Do artists like it if the game is modded? It's mixed isn't it?
Yeah, personally i don't like modding all too much. I prefer the game in its original state. Visual 'improvements' made by modders often rape over original intentions.
But modding is optional. Anybody decides for himself, and every gamer first sees the original art.
If we get such AI post processing to alter artworks, the original art would be never seen by anybody else then the artists. That's a different situation.
Artists have less art control without doubt. They may even need to author their stuff mainly so it works well with AI, no longer so it creates the intended expression directly.
So the machine rules over the artist. Under such conditions, true art is not possible at all. And true art generated by machines isn't possible anyway.
As a consequence, we devalue our medium. It's nothing worth if it's generated by machine, so we can't request 80$ for that. Games would simply become worthless, eventually.
AI generated content isn't really inherently different than the non AI procedurally generated content used in games.
Yes. That's exactly where i see proper AI application. Procedural content. Stuff where quantity is the problem, not quality. Backgrounds, textures and materials, terrains, castles, etc.
I think AI can do great for that. It can look great, save costs, and everybody is happy.
But i would not use it for characters appearance, dialogue text, speech synthesis, or procedural stories. That's human territory, so the content should be created by humans.
That's at least how my ideology has shaped up til yet. Not sure about anything. This situation is so new and different, it's already hard to figure out what think about it personally.
For example, i think the limitation of dialogue and stories having to be just static content felt impossible to overcome. And this sucks, because i want to lift all limitations i can. So i can do new things, which are exciting because we did not have them before.
And now, out of a sudden, we could lift those limitations using AI. And we want to try it out. We can come closer to our dream of a simulated reality this way, so why not?
The reason maybe is that AI is not a proper simulation. It does not understand how things work. It only observes those things and then generates new but similar content out of those observations.
The devs also do not understand how AI precisely works, so they lack control. They do trial and error on picking from various ML algorithms, and they select the content used for training. That's all they can do.

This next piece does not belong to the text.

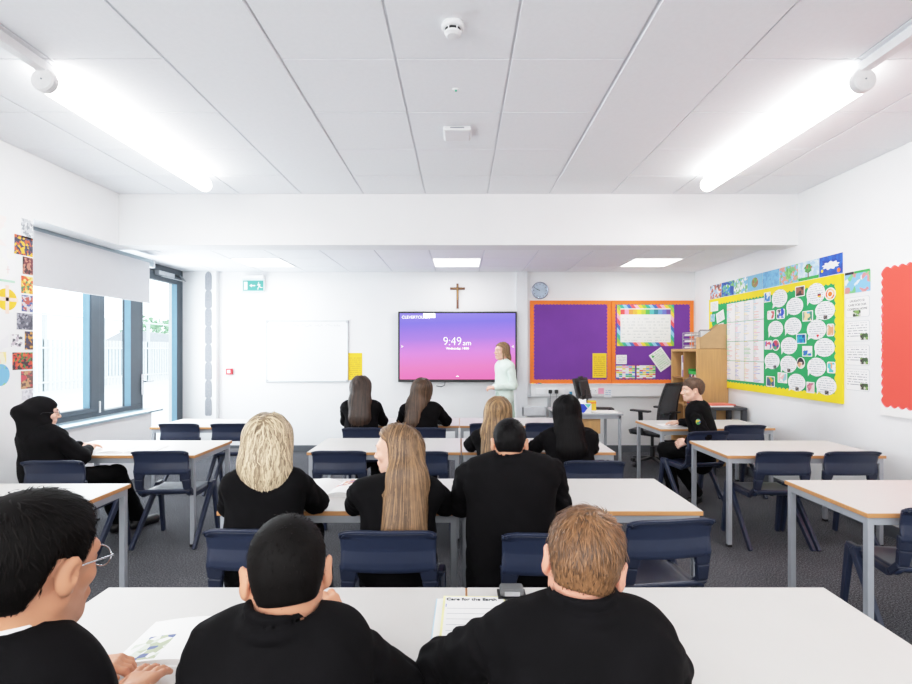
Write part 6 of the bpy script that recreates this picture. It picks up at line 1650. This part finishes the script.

It's all fuzzy and uncertain. Can we design good games under those conditions? Or does the game design as well become a process dictated and constrained by AI properties we neither understand nor can control precisely?
But what matters even more is end user experience.
For now that was a lot of issues. Characters clipping through walls, running in circles, or not moving at all although we shoot at them. Lot's of visual glitches on top. We totally failed at simulating natural characters.
What the user sees is labeled as 'computer bugs'. But that's not what it is. It is human error. The human player sees the inability of the human dev to create the illusion of intelligent life.
It's not great, but it is acceptable. Human error is unavoidable, and it is natural to all of us.
But it seems AI error is not as natural. It is alien, feels totally off, and unintendedly strange. It may be rare and subtle, but we may always spot it. Most humans might never accept AI characters. Neither visually, nor about their behavior.
Ongoing progress on the technical side to improve this may be compensated by increasing social resistance against the 'competing AI species' as well, making it a risky investment.
Personally i remain very curious but doubtful about real AI used in games. There surely is a lot of opportunities, but there also is a huge risk to just piss people off in the long run, it seems.
But i'm uncertain due to age. I realize i became a retro gamer already. I may be just too old to accept new things, and fail myself to figure out what people want.